Question: Does there exist a value of $b\in\mathbb{N}$ such that there exists more than one integer solution to $$x^2 = 1+8\cdot b^m$$ with $m\geq 1$.
From this answer on math stack exchange, the answer is yes for $b=6$ both $m=1,2$ are solutions. In the same thread it is shown that for $m\geq 3$ there does not exist any base with a solution.
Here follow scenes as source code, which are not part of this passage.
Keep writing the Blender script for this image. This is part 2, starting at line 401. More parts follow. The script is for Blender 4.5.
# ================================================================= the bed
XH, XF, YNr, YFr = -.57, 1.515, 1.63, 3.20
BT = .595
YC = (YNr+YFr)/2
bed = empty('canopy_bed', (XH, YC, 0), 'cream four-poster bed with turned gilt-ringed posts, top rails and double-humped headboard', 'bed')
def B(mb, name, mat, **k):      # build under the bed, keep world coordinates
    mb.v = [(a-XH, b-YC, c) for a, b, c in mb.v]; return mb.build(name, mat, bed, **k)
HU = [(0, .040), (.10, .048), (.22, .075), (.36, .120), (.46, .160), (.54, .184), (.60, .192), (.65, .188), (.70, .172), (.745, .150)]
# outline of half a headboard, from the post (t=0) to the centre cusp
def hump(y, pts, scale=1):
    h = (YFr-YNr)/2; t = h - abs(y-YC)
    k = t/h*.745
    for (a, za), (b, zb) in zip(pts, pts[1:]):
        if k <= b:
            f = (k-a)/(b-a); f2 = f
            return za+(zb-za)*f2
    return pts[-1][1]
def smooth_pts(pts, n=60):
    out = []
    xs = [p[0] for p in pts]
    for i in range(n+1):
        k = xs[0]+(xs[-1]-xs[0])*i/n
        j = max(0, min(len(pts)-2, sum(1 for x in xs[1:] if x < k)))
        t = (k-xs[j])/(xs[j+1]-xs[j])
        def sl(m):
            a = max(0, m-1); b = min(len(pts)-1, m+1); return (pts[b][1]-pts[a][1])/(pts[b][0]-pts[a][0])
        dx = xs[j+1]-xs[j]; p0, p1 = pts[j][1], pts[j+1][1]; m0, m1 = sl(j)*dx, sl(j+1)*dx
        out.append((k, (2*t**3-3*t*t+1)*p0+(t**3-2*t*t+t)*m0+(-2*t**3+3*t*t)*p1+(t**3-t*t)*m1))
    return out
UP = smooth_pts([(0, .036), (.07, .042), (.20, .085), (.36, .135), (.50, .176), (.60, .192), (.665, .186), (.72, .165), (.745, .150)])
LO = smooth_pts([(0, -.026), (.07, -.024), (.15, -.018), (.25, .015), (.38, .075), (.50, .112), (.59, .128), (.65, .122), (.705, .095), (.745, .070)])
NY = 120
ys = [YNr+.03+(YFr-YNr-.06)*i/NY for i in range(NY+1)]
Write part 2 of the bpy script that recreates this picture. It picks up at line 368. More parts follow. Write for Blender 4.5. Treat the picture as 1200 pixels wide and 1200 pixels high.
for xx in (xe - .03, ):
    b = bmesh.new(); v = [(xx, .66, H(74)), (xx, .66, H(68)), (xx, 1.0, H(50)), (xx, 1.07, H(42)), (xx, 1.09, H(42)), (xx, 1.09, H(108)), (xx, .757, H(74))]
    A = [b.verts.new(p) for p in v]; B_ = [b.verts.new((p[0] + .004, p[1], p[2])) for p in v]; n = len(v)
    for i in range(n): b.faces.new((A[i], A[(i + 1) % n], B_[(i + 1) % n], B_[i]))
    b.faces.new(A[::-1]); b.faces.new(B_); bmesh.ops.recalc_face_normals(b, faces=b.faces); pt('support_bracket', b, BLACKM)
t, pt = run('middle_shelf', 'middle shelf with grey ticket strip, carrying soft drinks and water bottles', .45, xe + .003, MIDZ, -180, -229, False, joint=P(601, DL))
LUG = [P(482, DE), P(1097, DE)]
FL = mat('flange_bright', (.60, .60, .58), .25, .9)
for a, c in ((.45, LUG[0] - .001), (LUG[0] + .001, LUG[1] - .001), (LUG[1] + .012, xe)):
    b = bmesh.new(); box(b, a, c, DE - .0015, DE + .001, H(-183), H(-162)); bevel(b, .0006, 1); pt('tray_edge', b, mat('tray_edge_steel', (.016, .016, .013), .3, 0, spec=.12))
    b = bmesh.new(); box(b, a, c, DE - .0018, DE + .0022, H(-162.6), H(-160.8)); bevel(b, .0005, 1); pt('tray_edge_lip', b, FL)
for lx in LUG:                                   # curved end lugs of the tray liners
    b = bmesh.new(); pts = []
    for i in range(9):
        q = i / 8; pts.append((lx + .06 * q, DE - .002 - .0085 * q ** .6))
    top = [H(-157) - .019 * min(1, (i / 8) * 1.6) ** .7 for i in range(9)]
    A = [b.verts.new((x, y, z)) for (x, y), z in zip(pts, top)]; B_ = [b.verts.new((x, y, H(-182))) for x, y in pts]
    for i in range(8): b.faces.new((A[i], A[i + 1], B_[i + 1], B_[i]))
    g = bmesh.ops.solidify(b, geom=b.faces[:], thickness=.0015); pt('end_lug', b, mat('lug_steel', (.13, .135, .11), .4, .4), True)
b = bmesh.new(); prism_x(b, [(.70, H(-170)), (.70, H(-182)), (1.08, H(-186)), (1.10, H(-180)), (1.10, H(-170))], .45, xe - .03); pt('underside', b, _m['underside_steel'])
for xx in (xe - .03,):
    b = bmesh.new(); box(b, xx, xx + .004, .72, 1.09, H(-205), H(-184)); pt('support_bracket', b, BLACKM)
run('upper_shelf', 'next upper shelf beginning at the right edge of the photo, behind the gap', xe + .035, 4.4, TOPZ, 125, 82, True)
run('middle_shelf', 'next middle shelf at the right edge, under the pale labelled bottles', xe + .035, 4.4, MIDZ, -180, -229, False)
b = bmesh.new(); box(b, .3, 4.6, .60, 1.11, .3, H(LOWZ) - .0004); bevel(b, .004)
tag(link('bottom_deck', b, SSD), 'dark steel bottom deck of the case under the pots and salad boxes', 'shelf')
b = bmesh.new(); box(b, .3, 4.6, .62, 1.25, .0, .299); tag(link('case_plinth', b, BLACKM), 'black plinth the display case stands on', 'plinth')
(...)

The bases in which $m=1$ has a solution are all bases of the form $\frac{q^2-1}{8}$ where $q$ is an odd number $>5$, so $$ 6,10,15,21,\ldots $$ which actually turns out to be the triangular numbers (which can be seen by plugging $2n+1=q$)! The solutions for when $m=2$ is the recurrance equation $b_{j+1}=6b_{j+1}-b_j$ which can be got from Pell’s Equation. The solutions are $$ 6,35,204,\ldots $$
To close this out we ask the following question
Conjecture: Let $b_{j+2}=6b_{j+1}-b_j$ with $b_0=6$ and $b_1=35$. The only term of this sequence that is a triangular number is $6$.
Any Digits
The previous instance of the problem was easily solvable due to only considering the first digit. However, in the even there are multiple instances of $2$ being removed, can we find more examples?
By a quick python program
for x in range(11, 10**9):
y = str(x).replace("2", "")
if y and x == int(y)**2:
print(x)
we can find that solutions exist with $$ \begin{align} x^2 =25 &\implies x = 5 \\ x^2 =121&\implies x = 11 \\ x^2 =1022121&\implies x = 1011 \\ x^2 =1212201&\implies x = 1101 \\ x^2 =1221025&\implies x = 1105 \\ x^2 =2146225&\implies x = 1465. \end{align} $$ This leads in to the next unsolved question
Conjecture: There exist no other integers $n$ such that their square root is the decimal expansion of $n$ with all digits equal to $2$ removed.